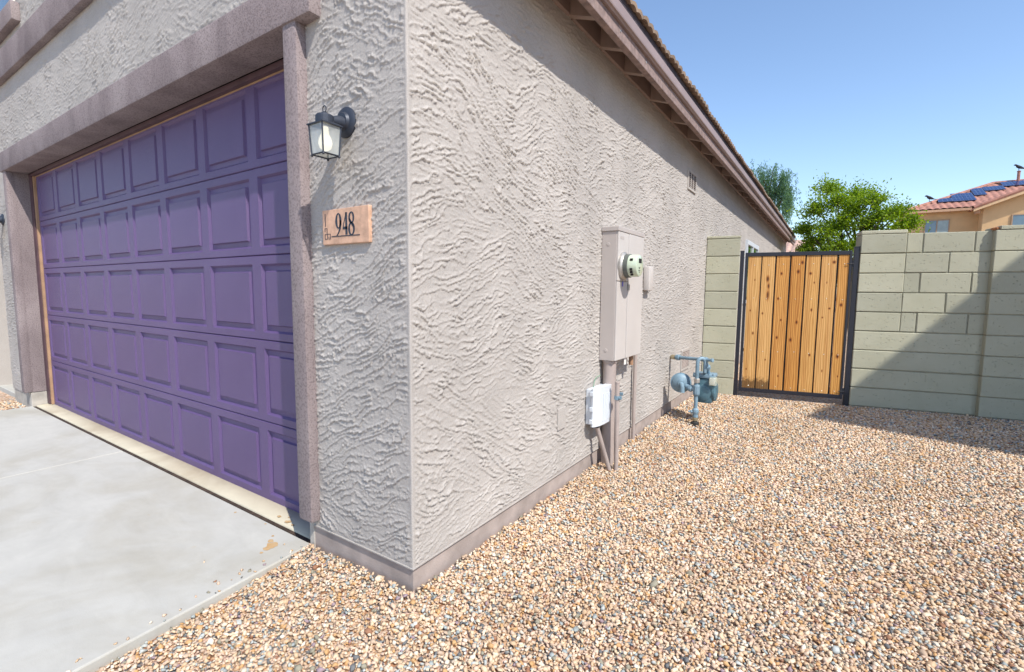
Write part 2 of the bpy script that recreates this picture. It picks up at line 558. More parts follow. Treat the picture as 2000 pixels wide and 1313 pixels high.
def m_leaf(name, cols, trans=0.55):
    m, nt, b, N, L = mat(name)
    g = N.new('ShaderNodeNewGeometry')
    r = ramp(N, [(k / (len(cols) - 1), c) for k, c in enumerate(cols)])
    L.new(g.outputs['Random Per Island'], r.inputs[0])
    L.new(r.outputs[0], b.inputs['Base Color'])
    b.inputs['Roughness'].default_value = 0.6
    t = N.new('ShaderNodeBsdfTranslucent')
    br = mixc(N, L, 1.0, r.outputs[0], (1.5, 1.45, 0.7), 'MULTIPLY')
    L.new(br, t.inputs[0])
    mx = N.new('ShaderNodeMixShader')
    mx.inputs[0].default_value = trans
    L.new(b.outputs[0], mx.inputs[1])
    L.new(t.outputs[0], mx.inputs[2])
    L.new(mx.outputs[0], N['Material Output'].inputs['Surface'])
    return m
LEAF_BRIGHT = m_leaf('bright_leaves', [(0.12, 0.22, 0.010), (0.19, 0.30, 0.012), (0.25, 0.36, 0.016), (0.15, 0.25, 0.02)])
LEAF_GREY = m_leaf('grey_green_leaves', [(0.07, 0.16, 0.13), (0.11, 0.21, 0.15), (0.13, 0.23, 0.08)])
BARK = m_plain('bark', (0.11, 0.085, 0.05), 0.9, var=0.3, vscale=12, bscale=40, bstr=0.5, bdist=0.01)

# ------------------------------------------------------------------ object helpers
def tag(o, label=None, cat=None, group=None, kind=None):
    if label: o['label'] = label
    if cat: o['category'] = cat
    if group: o['group'] = group
    if kind: o['kind'] = kind
    return o

def thing(name, loc, label, cat, rotz=0.0, group=None):
    o = bpy.data.objects.new(name, None)
    o.empty_display_size = 0.1
    o.location = loc
    o.rotation_euler = (0, 0, rotz)
    COL.objects.link(o)
    return tag(o, label, cat, group)

def wmat(o):
    m = Matrix.Translation(o.location) @ o.rotation_euler.to_matrix().to_4x4()
    return (wmat(o.parent) @ m) if o.parent else m

def link(name, me, material, parent=None, world=True, smooth=False):
    """one mesh object; vertices given in world space unless world is False (then in the parent's own space)"""
    o = bpy.data.objects.new(name, me)
    COL.objects.link(o)
    if material is not None and not me.materials:
        me.materials.append(material)
    if smooth:
        me.polygons.foreach_set('use_smooth', [True] * len(me.polygons))
    if parent is not None:
        o.parent = parent
        if world:
            me.transform(wmat(parent).inverted())
    return o

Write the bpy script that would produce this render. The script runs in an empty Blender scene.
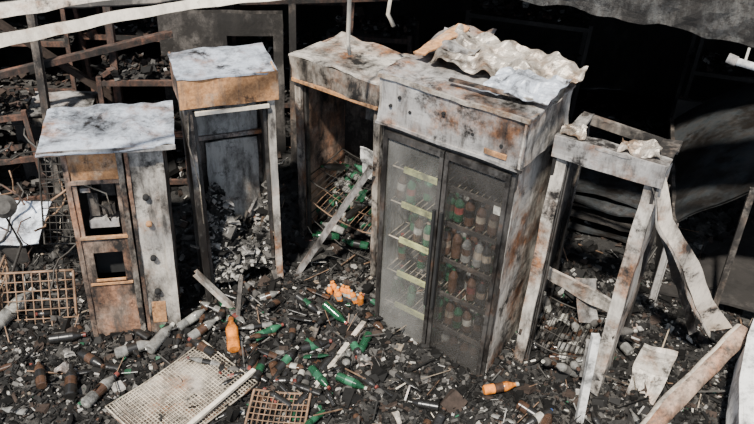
import bpy, math, random
from mathutils import Vector, Matrix, noise
R=random.Random(7)
V=Vector
# ------------------------------------------------------------------ materials
def nn(nt,t,**k):
    n=nt.nodes.new(t)
    for a,b in k.items(): setattr(n,a,b)
    return n
def base_mat(name):
    m=bpy.data.materials.new(name); m.use_nodes=True
    nt=m.node_tree; b=nt.nodes['Principled BSDF']; return m,nt,b
def noise_n(nt,tc,scale,detail=8,rough=.6,off=(0,0,0),sc=(1,1,1)):
    mp=nn(nt,'ShaderNodeMapping'); mp.inputs['Location'].default_value=off; mp.inputs['Scale'].default_value=sc
    nt.links.new(tc.outputs['Object'],mp.inputs[0])
    n=nn(nt,'ShaderNodeTexNoise'); n.inputs['Scale'].default_value=scale; n.inputs['Detail'].default_value=detail; n.inputs['Roughness'].default_value=rough
    nt.links.new(mp.outputs[0],n.inputs['Vector']); return n.outputs[0]
def mask(nt,src,amount,soft=.07):
    thr=.72-.44*amount
    m=nn(nt,'ShaderNodeMapRange'); m.inputs['From Min'].default_value=thr-soft; m.inputs['From Max'].default_value=thr+soft
    nt.links.new(src,m.inputs['Value']); return m.outputs[0]
def mixc(nt,f,a,b):
    m=nn(nt,'ShaderNodeMix',data_type='RGBA')
    if isinstance(f,float): m.inputs[0].default_value=f
    else: nt.links.new(f,m.inputs[0])
    for i,c in ((6,a),(7,b)):
        if isinstance(c,tuple): m.inputs[i].default_value=(*c,1)
        else: nt.links.new(c,m.inputs[i])
    return m.outputs[2]
def burnt(name,paint,rust=.4,soot=.4,rough=.6,metal=.15,scale=1.,seed=0.,bump=.35,rc=(.40,.18,.08),rd=(.12,.055,.028),sootc=(.011,.0095,.0085),soft=.08):
    m,nt,b=base_mat(name); tc=nn(nt,'ShaderNodeTexCoord')
    n1=noise_n(nt,tc,3.2*scale,10,.68,(seed,1.3,2.1))
    n2=noise_n(nt,tc,2.3*scale,12,.72,(seed+5,7.3,.1),(1.,1.,.55))
    n3=noise_n(nt,tc,34*scale,6,.7,(seed,0,0))
    n4=noise_n(nt,tc,9*scale,8,.72,(seed+9,0,4),(1.5,1.5,.3))
    n5=noise_n(nt,tc,5*scale,12,.75,(seed+2,4,8))
    pv=mixc(nt,mask(nt,n4,.5,.18),tuple(c*.5 for c in paint),tuple(min(1,c*1.2) for c in paint))
    rcol=mixc(nt,mask(nt,n3,.5,.15),rd,rc)
    c=mixc(nt,mask(nt,n1,rust,soft),pv,rcol)
    half=mixc(nt,mask(nt,n4,soot*.95,.1),c,tuple(x*4+y*.12 for x,y in zip(sootc,paint)))
    c2=mixc(nt,mask(nt,n2,soot,soft),half,sootc)
    c3=mixc(nt,mask(nt,n5,soot*.8,.05),c2,tuple(x*1.6 for x in sootc))
    nt.links.new(c3,b.inputs['Base Color'])
    b.inputs['Roughness'].default_value=rough; b.inputs['Metallic'].default_value=metal
    bp=nn(nt,'ShaderNodeBump'); bp.inputs['Strength'].default_value=bump; bp.inputs['Distance'].default_value=.01
    ad=nn(nt,'ShaderNodeMath',operation='ADD'); nt.links.new(n3,ad.inputs[0]); nt.links.new(n4,ad.inputs[1])
    nt.links.new(ad.outputs[0],bp.inputs['Height']); nt.links.new(bp.outputs[0],b.inputs['Normal'])
    return m
def plain(name,col,rough=.5,metal=0.,trans=0.,var=.5,scale=20,spec=None):
    m,nt,b=base_mat(name); tc=nn(nt,'ShaderNodeTexCoord')
    n=noise_n(nt,tc,scale,6,.7); n2=noise_n(nt,tc,6,8,.75,(4,4,4))
    c=mixc(nt,mask(nt,n,.5,.15),tuple(x*var for x in col),tuple(col))
    if max(col)>.10: c=mixc(nt,mask(nt,n2,.40,.08),c,tuple(x*.2+.004 for x in col))
    nt.links.new(c,b.inputs['Base Color']); b.inputs['Roughness'].default_value=rough; b.inputs['Metallic'].default_value=metal
    b.inputs['Transmission Weight'].default_value=trans
    if spec is not None: b.inputs['Specular IOR Level'].default_value=spec
    return m
def glassmat(name,lo,hi,dirt,rough=.12):
    m,nt,b=base_mat(name); tc=nn(nt,'ShaderNodeTexCoord')
    n=noise_n(nt,tc,2.2,8,.6,(2,3,1),(1,1,.6)); n2=noise_n(nt,tc,5,8,.6)
    c=mixc(nt,mask(nt,n2,.5,.2),tuple(x*.6 for x in dirt),dirt)
    nt.links.new(c,b.inputs['Base Color']); b.inputs['Roughness'].default_value=rough
    mr=nn(nt,'ShaderNodeMapRange'); mr.inputs['From Min'].default_value=.38; mr.inputs['From Max'].default_value=.64
    mr.inputs['To Min'].default_value=lo; mr.inputs['To Max'].default_value=hi
    nt.links.new(n,mr.inputs['Value']); nt.links.new(mr.outputs[0],b.inputs['Alpha'])
    return m
M={}
M['silver']=burnt('scorched_silver_metal',(.60,.575,.55),.36,.39,.5,.3,1,1)
M['whiteblue']=burnt('sky_tinted_roof_metal',(.66,.72,.82),.28,.34,.45,.2,1,3.2)  # bright bluish sky light is put into the paint, under real rust and soot
M['rustorange']=burnt('orange_rusted_steel',(.66,.52,.38),.72,.28,.75,.1,1.2,8,rc=(.62,.32,.14),rd=(.32,.15,.06))
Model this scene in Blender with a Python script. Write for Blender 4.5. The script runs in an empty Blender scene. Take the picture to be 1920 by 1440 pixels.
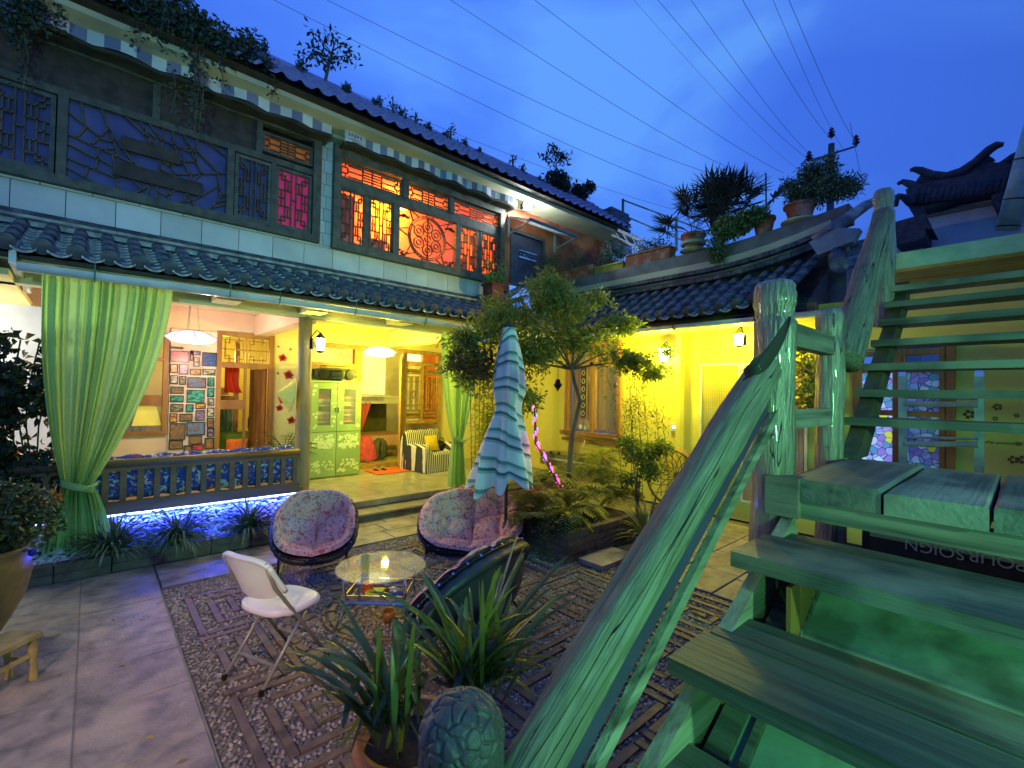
import bpy, math, random
import numpy as np
from mathutils import Vector, Matrix, noise as mnoise
random.seed(7); rng = np.random.default_rng(7)
C = bpy.context.scene.collection
S = bpy.context.scene
# ---------------------------------------------------------------- camera (world X runs along the left facade, Y along the side wing)
FPX, CX, CY, EYE = 873.0, 960.0, 720.0, Vector((0, 0, 1.95))
_v1 = Vector((1925-CX, -(755-CY), -FPX)).normalized(); _v2 = Vector((170-CX, -(722-CY), -FPX))
_v2 = (_v2-_v1*_v2.dot(_v1)).normalized(); _v3 = _v1.cross(_v2)
ROT = Matrix((_v1, _v2, _v3))
cam = bpy.data.cameras.new('camera'); camo = bpy.data.objects.new('camera', cam); C.objects.link(camo)
cam.sensor_width = 36; cam.lens = FPX/1920*36; cam.clip_start = .05; cam.clip_end = 600
camo.matrix_world = Matrix.Translation(EYE) @ ROT.to_4x4(); S.camera = camo
# ---------------------------------------------------------------- world: blue hour sky with soft broken cloud
w = bpy.data.worlds.new("World"); S.world = w; w.use_nodes = True
nt = w.node_tree; nt.nodes.clear()
N = nt.nodes.new; L = nt.links.new
out = N('ShaderNodeOutputWorld'); bg = N('ShaderNodeBackground')
sky = N('ShaderNodeTexSky'); sky.sky_type = 'NISHITA'; sky.sun_disc = False
sky.sun_elevation = math.radians(1.0); sky.sun_rotation = math.radians(200); sky.ozone_density = 5
tc = N('ShaderNodeTexCoord'); mp = N('ShaderNodeMapping'); mp.inputs['Scale'].default_value = (1, 1, 2.2)
mp.inputs['Location'].default_value = (1.35, .75, .2)
n1 = N('ShaderNodeTexNoise'); n1.inputs['Scale'].default_value = 1.7; n1.inputs['Detail'].default_value = 5; n1.inputs['Roughness'].default_value = .5
n1.inputs['Distortion'].default_value = .4
cr = N('ShaderNodeValToRGB'); e = cr.color_ramp.elements
e[0].position = .40; e[0].color = (.042, .135, .68, 1); e[1].position = .62; e[1].color = (.095, .28, .80, 1)
m_ = cr.color_ramp.elements.new(.52); m_.color = (.058, .18, .75, 1)
mx = N('ShaderNodeMix'); mx.data_type = 'RGBA'; mx.blend_type = 'ADD'; mx.inputs[0].default_value = .06
L(tc.outputs['Generated'], mp.inputs[0]); L(mp.outputs[0], n1.inputs['Vector']); L(n1.outputs['Fac'], cr.inputs[0])
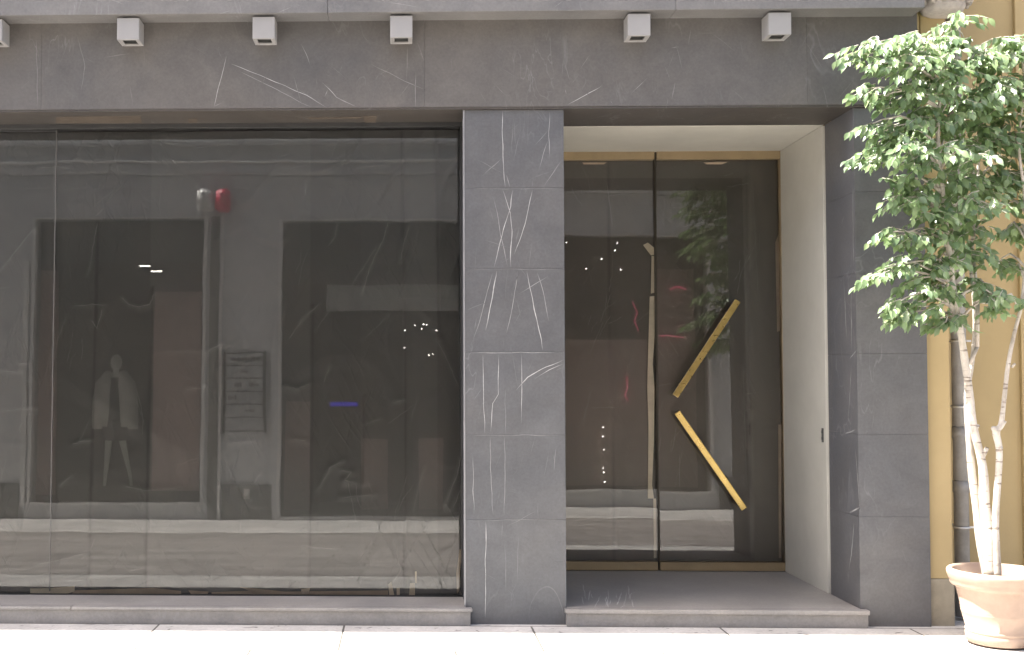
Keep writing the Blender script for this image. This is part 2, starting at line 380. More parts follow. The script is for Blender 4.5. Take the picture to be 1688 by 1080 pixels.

**WORK TO BE COMPLETED**
Only the lines from the top of the records through the line with "return (wmat(o.parent) @" belong in the copy; write them out exactly, leaving out pictures.

**RESPONSE TO THIS EXERCISE**
Write part 2 of the bpy script that recreates this picture. It picks up at line 558. More parts follow. Treat the picture as 2000 pixels wide and 1313 pixels high.
def m_leaf(name, cols, trans=0.55):
    m, nt, b, N, L = mat(name)
    g = N.new('ShaderNodeNewGeometry')
    r = ramp(N, [(k / (len(cols) - 1), c) for k, c in enumerate(cols)])
    L.new(g.outputs['Random Per Island'], r.inputs[0])
    L.new(r.outputs[0], b.inputs['Base Color'])
    b.inputs['Roughness'].default_value = 0.6
    t = N.new('ShaderNodeBsdfTranslucent')
    br = mixc(N, L, 1.0, r.outputs[0], (1.5, 1.45, 0.7), 'MULTIPLY')
    L.new(br, t.inputs[0])
    mx = N.new('ShaderNodeMixShader')
    mx.inputs[0].default_value = trans
    L.new(b.outputs[0], mx.inputs[1])
    L.new(t.outputs[0], mx.inputs[2])
    L.new(mx.outputs[0], N['Material Output'].inputs['Surface'])
    return m
LEAF_BRIGHT = m_leaf('bright_leaves', [(0.12, 0.22, 0.010), (0.19, 0.30, 0.012), (0.25, 0.36, 0.016), (0.15, 0.25, 0.02)])
LEAF_GREY = m_leaf('grey_green_leaves', [(0.07, 0.16, 0.13), (0.11, 0.21, 0.15), (0.13, 0.23, 0.08)])
BARK = m_plain('bark', (0.11, 0.085, 0.05), 0.9, var=0.3, vscale=12, bscale=40, bstr=0.5, bdist=0.01)

# ------------------------------------------------------------------ object helpers
def tag(o, label=None, cat=None, group=None, kind=None):
    if label: o['label'] = label
    if cat: o['category'] = cat
    if group: o['group'] = group
    if kind: o['kind'] = kind
    return o

def thing(name, loc, label, cat, rotz=0.0, group=None):
    o = bpy.data.objects.new(name, None)
    o.empty_display_size = 0.1
    o.location = loc
    o.rotation_euler = (0, 0, rotz)
    COL.objects.link(o)
    return tag(o, label, cat, group)

def wmat(o):
    m = Matrix.Translation(o.location) @ o.rotation_euler.to_matrix().to_4x4()
    return (wmat(o.parent) @ m) if o.parent else m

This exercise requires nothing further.